> [Source excerpt]:
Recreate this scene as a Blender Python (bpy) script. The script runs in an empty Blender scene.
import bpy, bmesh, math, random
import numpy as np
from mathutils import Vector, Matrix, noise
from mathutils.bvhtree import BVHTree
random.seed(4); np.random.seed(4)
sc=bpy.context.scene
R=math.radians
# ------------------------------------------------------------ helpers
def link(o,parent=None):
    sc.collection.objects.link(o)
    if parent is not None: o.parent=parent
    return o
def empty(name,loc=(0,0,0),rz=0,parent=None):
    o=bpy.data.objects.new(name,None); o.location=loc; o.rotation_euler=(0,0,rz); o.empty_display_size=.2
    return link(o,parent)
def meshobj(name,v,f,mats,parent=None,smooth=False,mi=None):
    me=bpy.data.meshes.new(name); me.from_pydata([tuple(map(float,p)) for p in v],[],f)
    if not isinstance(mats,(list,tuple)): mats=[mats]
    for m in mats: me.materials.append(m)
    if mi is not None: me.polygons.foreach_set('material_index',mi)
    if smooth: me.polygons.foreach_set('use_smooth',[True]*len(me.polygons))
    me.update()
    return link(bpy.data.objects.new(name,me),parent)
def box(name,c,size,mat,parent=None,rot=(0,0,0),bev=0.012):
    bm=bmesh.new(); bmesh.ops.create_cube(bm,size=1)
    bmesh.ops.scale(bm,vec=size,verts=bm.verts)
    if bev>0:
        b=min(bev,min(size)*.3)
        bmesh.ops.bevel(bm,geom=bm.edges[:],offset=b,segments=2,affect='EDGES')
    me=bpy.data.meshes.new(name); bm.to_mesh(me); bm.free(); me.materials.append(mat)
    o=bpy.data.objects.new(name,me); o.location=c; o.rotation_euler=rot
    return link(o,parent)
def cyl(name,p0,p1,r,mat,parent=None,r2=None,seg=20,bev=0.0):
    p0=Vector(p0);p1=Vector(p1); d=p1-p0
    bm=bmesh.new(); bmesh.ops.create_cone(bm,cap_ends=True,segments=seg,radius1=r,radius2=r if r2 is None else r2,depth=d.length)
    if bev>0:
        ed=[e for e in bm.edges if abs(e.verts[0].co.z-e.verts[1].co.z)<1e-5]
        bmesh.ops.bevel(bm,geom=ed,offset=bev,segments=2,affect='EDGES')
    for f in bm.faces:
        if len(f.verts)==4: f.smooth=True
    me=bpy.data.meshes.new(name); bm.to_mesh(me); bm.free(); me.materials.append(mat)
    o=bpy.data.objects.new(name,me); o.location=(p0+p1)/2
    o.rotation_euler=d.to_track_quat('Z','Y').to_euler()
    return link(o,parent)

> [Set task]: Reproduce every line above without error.

> [Expected answer]:
Recreate this scene as a Blender Python (bpy) script. The script runs in an empty Blender scene.
import bpy, bmesh, math, random
import numpy as np
from mathutils import Vector, Matrix, noise
from mathutils.bvhtree import BVHTree
random.seed(4); np.random.seed(4)
sc=bpy.context.scene
R=math.radians
# ------------------------------------------------------------ helpers
def link(o,parent=None):
    sc.collection.objects.link(o)
    if parent is not None: o.parent=parent
    return o
def empty(name,loc=(0,0,0),rz=0,parent=None):
    o=bpy.data.objects.new(name,None); o.location=loc; o.rotation_euler=(0,0,rz); o.empty_display_size=.2
    return link(o,parent)
def meshobj(name,v,f,mats,parent=None,smooth=False,mi=None):
    me=bpy.data.meshes.new(name); me.from_pydata([tuple(map(float,p)) for p in v],[],f)
    if not isinstance(mats,(list,tuple)): mats=[mats]
    for m in mats: me.materials.append(m)
    if mi is not None: me.polygons.foreach_set('material_index',mi)
    if smooth: me.polygons.foreach_set('use_smooth',[True]*len(me.polygons))
    me.update()
    return link(bpy.data.objects.new(name,me),parent)
def box(name,c,size,mat,parent=None,rot=(0,0,0),bev=0.012):
    bm=bmesh.new(); bmesh.ops.create_cube(bm,size=1)
    bmesh.ops.scale(bm,vec=size,verts=bm.verts)
    if bev>0:
        b=min(bev,min(size)*.3)
        bmesh.ops.bevel(bm,geom=bm.edges[:],offset=b,segments=2,affect='EDGES')
    me=bpy.data.meshes.new(name); bm.to_mesh(me); bm.free(); me.materials.append(mat)
    o=bpy.data.objects.new(name,me); o.location=c; o.rotation_euler=rot
    return link(o,parent)
def cyl(name,p0,p1,r,mat,parent=None,r2=None,seg=20,bev=0.0):
    p0=Vector(p0);p1=Vector(p1); d=p1-p0
    bm=bmesh.new(); bmesh.ops.create_cone(bm,cap_ends=True,segments=seg,radius1=r,radius2=r if r2 is None else r2,depth=d.length)
    if bev>0:
        ed=[e for e in bm.edges if abs(e.verts[0].co.z-e.verts[1].co.z)<1e-5]
        bmesh.ops.bevel(bm,geom=ed,offset=bev,segments=2,affect='EDGES')
    for f in bm.faces:
        if len(f.verts)==4: f.smooth=True
    me=bpy.data.meshes.new(name); bm.to_mesh(me); bm.free(); me.materials.append(mat)
    o=bpy.data.objects.new(name,me); o.location=(p0+p1)/2
    o.rotation_euler=d.to_track_quat('Z','Y').to_euler()
    return link(o,parent)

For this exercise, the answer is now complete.